▼

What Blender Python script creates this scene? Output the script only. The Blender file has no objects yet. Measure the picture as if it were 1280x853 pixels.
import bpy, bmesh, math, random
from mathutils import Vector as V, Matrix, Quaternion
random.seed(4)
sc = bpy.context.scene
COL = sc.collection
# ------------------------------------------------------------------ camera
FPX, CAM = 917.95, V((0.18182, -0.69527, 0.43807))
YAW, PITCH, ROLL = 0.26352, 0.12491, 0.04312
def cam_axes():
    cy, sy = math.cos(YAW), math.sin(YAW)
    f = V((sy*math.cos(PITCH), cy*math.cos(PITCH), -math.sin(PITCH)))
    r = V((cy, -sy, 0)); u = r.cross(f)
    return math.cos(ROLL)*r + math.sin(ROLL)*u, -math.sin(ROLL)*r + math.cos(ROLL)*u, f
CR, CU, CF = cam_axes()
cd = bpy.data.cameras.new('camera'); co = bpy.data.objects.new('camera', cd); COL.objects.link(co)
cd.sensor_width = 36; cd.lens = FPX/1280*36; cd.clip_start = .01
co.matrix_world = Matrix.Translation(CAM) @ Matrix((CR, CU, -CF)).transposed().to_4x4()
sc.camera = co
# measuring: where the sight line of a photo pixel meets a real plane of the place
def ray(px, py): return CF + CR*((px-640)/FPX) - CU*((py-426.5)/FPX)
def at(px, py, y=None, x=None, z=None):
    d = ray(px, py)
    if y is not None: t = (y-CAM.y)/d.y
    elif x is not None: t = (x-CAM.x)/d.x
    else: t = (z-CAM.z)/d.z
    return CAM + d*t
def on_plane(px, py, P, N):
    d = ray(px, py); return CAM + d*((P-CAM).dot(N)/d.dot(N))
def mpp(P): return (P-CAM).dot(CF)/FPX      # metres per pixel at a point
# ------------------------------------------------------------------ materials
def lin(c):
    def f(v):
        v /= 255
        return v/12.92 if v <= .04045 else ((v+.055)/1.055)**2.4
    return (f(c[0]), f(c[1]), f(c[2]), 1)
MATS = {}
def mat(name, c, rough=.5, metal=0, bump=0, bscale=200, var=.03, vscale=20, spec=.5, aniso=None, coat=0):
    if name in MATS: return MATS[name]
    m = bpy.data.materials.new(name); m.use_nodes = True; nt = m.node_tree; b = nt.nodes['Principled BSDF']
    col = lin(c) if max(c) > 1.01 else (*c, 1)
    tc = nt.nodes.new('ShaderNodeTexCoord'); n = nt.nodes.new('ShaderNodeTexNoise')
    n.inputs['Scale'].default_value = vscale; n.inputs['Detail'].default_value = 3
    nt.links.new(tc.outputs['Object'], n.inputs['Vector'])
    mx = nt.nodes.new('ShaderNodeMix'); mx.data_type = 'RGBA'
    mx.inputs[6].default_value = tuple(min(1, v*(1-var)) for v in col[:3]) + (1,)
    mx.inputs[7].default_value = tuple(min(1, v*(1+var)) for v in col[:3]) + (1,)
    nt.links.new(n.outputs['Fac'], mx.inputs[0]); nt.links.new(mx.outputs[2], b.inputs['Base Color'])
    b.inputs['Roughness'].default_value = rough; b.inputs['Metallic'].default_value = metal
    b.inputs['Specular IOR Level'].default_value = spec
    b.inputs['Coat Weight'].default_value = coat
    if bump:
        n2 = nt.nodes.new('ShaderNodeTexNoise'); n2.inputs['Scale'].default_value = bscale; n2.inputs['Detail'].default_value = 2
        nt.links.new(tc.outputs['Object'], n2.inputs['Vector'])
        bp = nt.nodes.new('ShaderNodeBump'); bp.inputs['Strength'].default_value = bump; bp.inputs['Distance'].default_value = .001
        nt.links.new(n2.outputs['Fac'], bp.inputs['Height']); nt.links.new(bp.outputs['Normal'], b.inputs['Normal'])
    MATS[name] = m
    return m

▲

### Problem details:
Recopy all the lines exactly as they appear.

### The completed task:
What Blender Python script creates this scene? Output the script only. The Blender file has no objects yet. Measure the picture as if it were 1280x853 pixels.
import bpy, bmesh, math, random
from mathutils import Vector as V, Matrix, Quaternion
random.seed(4)
sc = bpy.context.scene
COL = sc.collection
# ------------------------------------------------------------------ camera
FPX, CAM = 917.95, V((0.18182, -0.69527, 0.43807))
YAW, PITCH, ROLL = 0.26352, 0.12491, 0.04312
def cam_axes():
    cy, sy = math.cos(YAW), math.sin(YAW)
    f = V((sy*math.cos(PITCH), cy*math.cos(PITCH), -math.sin(PITCH)))
    r = V((cy, -sy, 0)); u = r.cross(f)
    return math.cos(ROLL)*r + math.sin(ROLL)*u, -math.sin(ROLL)*r + math.cos(ROLL)*u, f
CR, CU, CF = cam_axes()
cd = bpy.data.cameras.new('camera'); co = bpy.data.objects.new('camera', cd); COL.objects.link(co)
cd.sensor_width = 36; cd.lens = FPX/1280*36; cd.clip_start = .01
co.matrix_world = Matrix.Translation(CAM) @ Matrix((CR, CU, -CF)).transposed().to_4x4()
sc.camera = co
# measuring: where the sight line of a photo pixel meets a real plane of the place
def ray(px, py): return CF + CR*((px-640)/FPX) - CU*((py-426.5)/FPX)
def at(px, py, y=None, x=None, z=None):
    d = ray(px, py)
    if y is not None: t = (y-CAM.y)/d.y
    elif x is not None: t = (x-CAM.x)/d.x
    else: t = (z-CAM.z)/d.z
    return CAM + d*t
def on_plane(px, py, P, N):
    d = ray(px, py); return CAM + d*((P-CAM).dot(N)/d.dot(N))
def mpp(P): return (P-CAM).dot(CF)/FPX      # metres per pixel at a point
# ------------------------------------------------------------------ materials
def lin(c):
    def f(v):
        v /= 255
        return v/12.92 if v <= .04045 else ((v+.055)/1.055)**2.4
    return (f(c[0]), f(c[1]), f(c[2]), 1)
MATS = {}
def mat(name, c, rough=.5, metal=0, bump=0, bscale=200, var=.03, vscale=20, spec=.5, aniso=None, coat=0):
    if name in MATS: return MATS[name]
    m = bpy.data.materials.new(name); m.use_nodes = True; nt = m.node_tree; b = nt.nodes['Principled BSDF']
    col = lin(c) if max(c) > 1.01 else (*c, 1)
    tc = nt.nodes.new('ShaderNodeTexCoord'); n = nt.nodes.new('ShaderNodeTexNoise')
    n.inputs['Scale'].default_value = vscale; n.inputs['Detail'].default_value = 3
    nt.links.new(tc.outputs['Object'], n.inputs['Vector'])
    mx = nt.nodes.new('ShaderNodeMix'); mx.data_type = 'RGBA'
    mx.inputs[6].default_value = tuple(min(1, v*(1-var)) for v in col[:3]) + (1,)
    mx.inputs[7].default_value = tuple(min(1, v*(1+var)) for v in col[:3]) + (1,)
    nt.links.new(n.outputs['Fac'], mx.inputs[0]); nt.links.new(mx.outputs[2], b.inputs['Base Color'])
    b.inputs['Roughness'].default_value = rough; b.inputs['Metallic'].default_value = metal
    b.inputs['Specular IOR Level'].default_value = spec
    b.inputs['Coat Weight'].default_value = coat
    if bump:
        n2 = nt.nodes.new('ShaderNodeTexNoise'); n2.inputs['Scale'].default_value = bscale; n2.inputs['Detail'].default_value = 2
        nt.links.new(tc.outputs['Object'], n2.inputs['Vector'])
        bp = nt.nodes.new('ShaderNodeBump'); bp.inputs['Strength'].default_value = bump; bp.inputs['Distance'].default_value = .001
        nt.links.new(n2.outputs['Fac'], bp.inputs['Height']); nt.links.new(bp.outputs['Normal'], b.inputs['Normal'])
    MATS[name] = m
    return m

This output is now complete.